Steinberg also tried to attack Glasby's credibility, questioning the officer about an episode last summer in which a Beta staffer allegedly gave him $1,000 to pay off a patron whose chain he had broken during an altercation. Glasby admitted to paying that patron $1,000 a day after the incident, and also conceded that he got the $1,000 from a staffer at Beta named Frank.

"Who really are the bad guys here? You gotta wonder," Steinberg stated in his closing arguments.

In addition to the Beta drama, Corleons has been dealing with a mess at the neighboring Cabin Tap House at 1919 Blake Street, which Corleons purchased for $2.5 million this past summer. Early on January 1, a fatal shooting left two dead inside the club. A 22-year-old named Levi Floyd Diecidue is currently being held on multiple charges in relation to the shooting, including first-degree murder.

The Department of Excise and Licenses temporarily suspended Cabin's liquor license just hours after the shooting took place.
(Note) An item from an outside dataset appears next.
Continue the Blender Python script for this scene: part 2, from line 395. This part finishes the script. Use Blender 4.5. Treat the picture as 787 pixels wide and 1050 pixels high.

And on January 18, Chris Black, the former owner of the highly regarded Falling Rock Tap House, which had been the building's tenant for more than two decades before it was sold to Corleons, voluntarily surrendered the venue's liquor license.

Corleons says that he sold the Cabin to Thomas Schaefer in late 2021 and is just the landlord at this point. Corleons also holds the lease for the former El Chapultepec space at 1962 Market Street, which he wants to reopen as Cantina. But that opening has been held up by permitting issues, and now it might never happen at all.

After the hearing, Corleons said that he wanted to go to Beirut (his father is from Lebanon), and that he could be done with Denver.

"I'm going to leave soon," he said, and laughed. "I think this is the end of La Cosa Nostra now."